Source: Xinhua.net Date: 2016-09-28
The 6th National Conference on Modern Agriculture in Counties and the International Meeting on Agricultural Technological Exchanges took place in Yulin, Guangxi on September 26th. Counsellor Liu Zhiren of the State Council gave a speech at the conference. He said that China has accumulated many successful experiences and made great progress in modern agriculture in counties. But China also needs to learn from the lessons.

For several decades, Liu Zhiren was involved in China’s rural reform and has gained insights in this process. Based on his experience, he shared five thoughts on modern agriculture in Chinese counties. First, the top priority is to forge consensus on concepts and make a feasible roadmap. Without a plan and a roadmap, we will only pay lip service on agricultural modernization. What we need now is to translate words and plans into real actions.

Second, it is imperative to make industrial transformation in counties. Now is the best time to transform county economies. Transformation is about shifting from quantity-based expansion to improvement in quality and efficiency. I suggest economic upgrading top the agenda of counties. To develop county economies and modern agriculture, it is essential to encourage farmers to establish cooperatives, which is an important factor in modern agriculture.

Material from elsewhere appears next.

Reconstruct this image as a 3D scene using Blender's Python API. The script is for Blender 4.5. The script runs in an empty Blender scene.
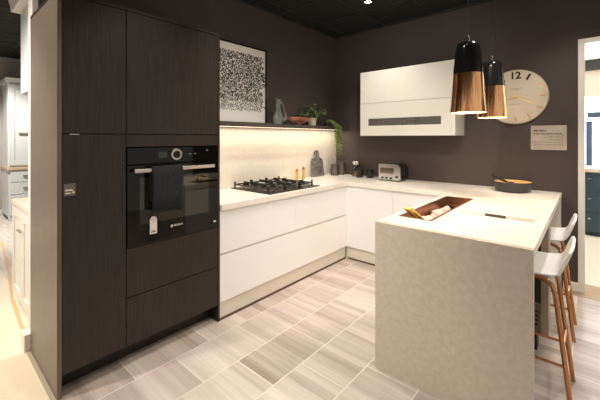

Third, it is important to develop new industries. In the past few years, there have emerged new industries and new business formats in agriculture and rural areas, which are important supplements to agricultural modernization. New industries mainly include Internet+modern agriculture, organic agriculture and brand agriculture, as well as tourist agriculture. “There must be some transformation in operational and management systems. The 13th Five-Year Plan calls for agriculture-business integration. What does this mean? New business formats cannot only depend on farmers. There must be the involvement of businesses. There have already emerged cooperatives established by industrial and commercial businesses and farmers.”

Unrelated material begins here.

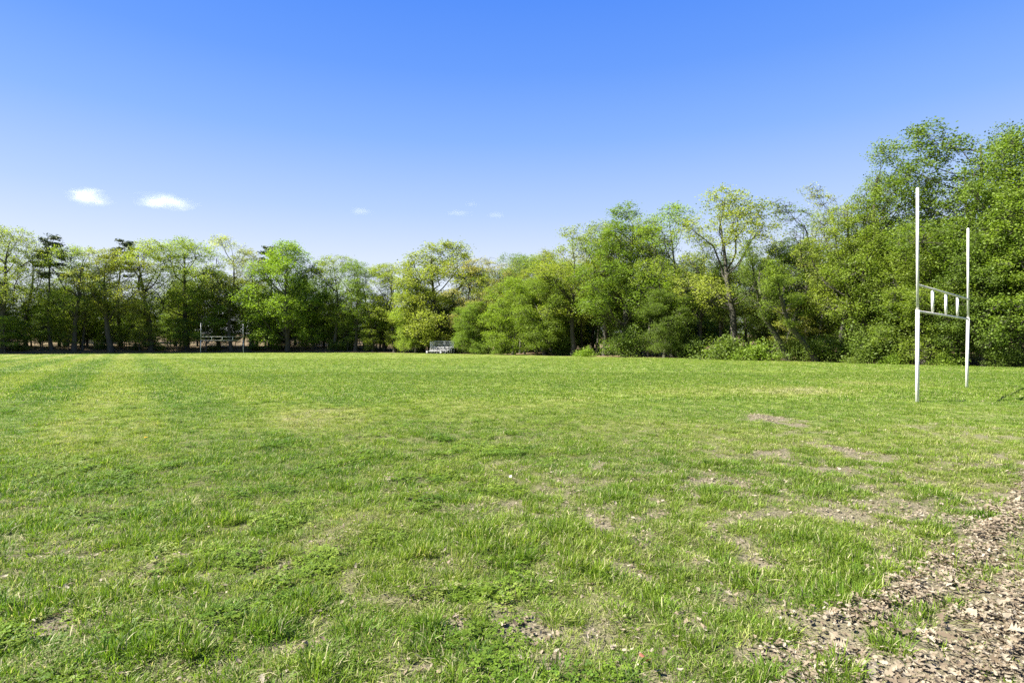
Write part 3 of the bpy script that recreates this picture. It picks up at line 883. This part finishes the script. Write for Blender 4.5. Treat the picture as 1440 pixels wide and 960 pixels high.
FRONT = [
 # far end, behind the far goal
 (2, 318, 3, 'oak', 90, YG, 'tall yellow-green oak at the outer end of the wood, past the flat-topped pine'),
 (38, 332, 5, 'airy', 70, YG, 'thin yellowish tree just beside the dark flat-topped pine, on its outer side'),
 (73, 331, 4, 'pine', 38, DG, 'dark flat-topped pine standing clear above the oaks, the one with the ragged open top'),
 (104, 346, 3, 'oak', 84, YG, 'broad yellow-green oak between the ragged pine and the big forked dark trunk'),
 (156, 352, 1.2, 'oak', 100, OL, 'oak with a thick dark trunk forking low in front of the wood'),
 (171, 337, 9, 'pine', 40, DG, 'pine whose dark tip shows just over the forked oak'),
 (214, 341, 3, 'oak', 100, YG, 'pale yellow-green rounded oak next to the forked dark-trunked oak'),
 (262, 336, 4, 'oak', 104, YG, 'pale wide oak with fine branching just outside the far goal'),
 (290, 405, 1.0, 'under', 44, BG, 'small bright green layered tree behind the near upright of the far goal'),
 (308, 385, 6, 'dense', 70, YG, 'yellow-green mid-height tree in the shade between the far goal posts'),
 (326, 332, 2.5, 'airy', 70, PG, 'tallest pale airy tree right behind the far goal'),
 (352, 352, 5, 'airy', 54, OL, 'loose olive tree between the far goal and the dense bright round tree'),
 (379, 346, 8, 'pine', 28, DG, 'pine tip peeping over the dense bright round tree'),
 (405, 344, 1.5, 'dense', 98, BG, 'dense round bright green tree rising beside the far goal'),
 (440, 372, 4, 'slim', 54, MG, 'slim green tree close behind the dense bright round tree'),
 (470, 358, 3, 'airy', 66, YG, 'upright yellow-green tree beyond the dense bright round tree, before the low gap'),
 (500, 366, 3, 'oak', 66, MG, 'mid green oak standing next to the low gap in the treetops'),
 (524, 380, 2.5, 'slim', 54, MG, 'short green tree at the low gap in the treetops'),
 # corner with the bleachers
 (556, 370, 2, 'airy', 64, YG, 'pale yellowish tree on the bleacher side of the low gap'),
 (585, 392, 1, 'dense', 54, YG, 'lower yellow-green tree just before the big dome-shaped one at the bleachers'),
 (622, 343, 2, 'dense', 116, OL, 'big dome-shaped yellow-green tree towering over the bleachers'),
 (655, 366, 3, 'airy', 66, TAN, 'tan-flushed loose tree leaning out of the dome-shaped tree'),
 (690, 362, 5, 'twiggy', 60, TAN, 'pale blossom-coloured twiggy tree beyond the bleachers'),
 (718, 366, 6, 'twiggy', 52, TAN, 'almost leafless grey twiggy tree behind the bright green bushy one'),
 (670, 425, 1.8, 'dense', 60, MG, 'dark-based bushy tree just beyond the bleachers'),
 (722, 392, .9, 'dense', 76, BG, 'bright mid-green bushy tree with foliage down to the grass, the one nearer the bleachers'),
 (766, 384, 1.2, 'dense', 72, MG, 'bushy tree with foliage down to the grass, before the thin dark trunk'),
 (540, 372, 5, 'slim', 60, YG, 'slender yellow-green tree rising out of the low gap in the treetops'),
 (778, 352, 3, 'airy', 54, OL, 'thin olive tree behind the bright bushy one, with a slender stem'),
 # long side
 (806, 322, 2.5, 'airy', 104, YG, 'airy yellow-green tree with a bare dark trunk and one long side limb'),
 (850, 312, 4, 'oak', 92, YG, 'yellow-green oak squeezed in front of the tall round-topped green tree'),
 (880, 290, 3, 'poplar', 118, MG, 'tall green tree with a lumpy round top'),
 (912, 306, 2, 'airy', 70, YG, 'bright lime tree beside the lumpy-topped tall green one'),
 (946, 285, 2.5, 'airy', 86, BG, 'narrow lime-green tree with a pointed domed top'),
 (934, 408, 1.0, 'dense', 72, GG, 'low dark green rounded tree standing out at the foot of the lime-green one'),
 (985, 330, 4, 'airy', 84, YG, 'half-hidden pale tree between the lime-green one and the big tan oak'),
 (1035, 270, 3, 'oak', 140, OL, 'big olive-tan oak with a broad rounded crown'),
 (1112, 345, 1.0, 'viny', 84, GG, 'leaning tree wrapped in dark vines below the olive-tan oak'),
 (1105, 285, 4, 'twiggy', 110, DG, 'dark open tree with gaps of sky beside the olive-tan oak'),
 (1150, 372, 1.0, 'viny', 90, MG, 'shorter vine-covered leaning tree near the sky gaps'),
 (1150, 262, 5, 'twiggy', 74, PG, 'thin half-bare tree reaching up between the tan oak and the tallest group'),
 (1182, 292, 3, 'oak', 100, YG, 'yellow-green oak at the foot of the tallest group, on the tan oak side'),
 (1218, 250, 3.5, 'poplar', 96, MG, 'fine-branched green tree forming the shoulder of the tallest group'),
 (1252, 205, 4, 'poplar', 116, MG, 'tall sparse-topped tree just behind the near upright of the close goal'),
 (1326, 172, 4, 'poplar', 175, GG, 'tallest tree of the wood, pointed, standing over the close goal'),
 (1300, 330, 1.5, 'dense', 115, MG, 'leafy mid-height tree seen through the bars of the close goal'),
 (1392, 190, 3.5, 'poplar', 120, GG, 'tall deep green tree just beyond the far upright of the close goal'),
 (1432, 188, 1.5, 'dense', 140, MG, 'dense dark green tree at the frame edge beyond the close goal'),
 (1385, 330, .8, 'dense', 100, GG, 'dense leafy lower tree beyond the far upright of the close goal'),
 (1480, 200, 2, 'poplar', 160, MG, 'outermost tall tree past the close goal, mostly out of view'),
]
for i, f in enumerate(FRONT):
    front(*f, var=i)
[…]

Fourth, priority must be given to agricultural modernization in hilly areas. Most of the Chinese territory is hilly areas. “There are big farms in Heilongjiang Province, which are as modern as those in the United States. However, they are not the mainstream. It is still a tall order to develop agriculture in hilly areas. And there must be institutional arrangements for it.”

Fifth, China needs to learn the experience of Japan, South Korea and Taiwan in developing modern agriculture. “When I worked at the State Council’s Research Center for Rural Development, one of my jobs was to do comparative research into the agricultural sectors in China, Japan, South Korea and Taiwan. For several decades, I have maintained a keen interest in the agricultural sector of these places. Their experience can offer a lot to us as we modernize the agricultural sector in the hilly areas.”

Liu Zhiren believes that after 30 years of hard work, China has managed to feed its entire population. The new task at the moment is to improve food quality and safety. After more years of efforts, China will certainly achieve agricultural modernization.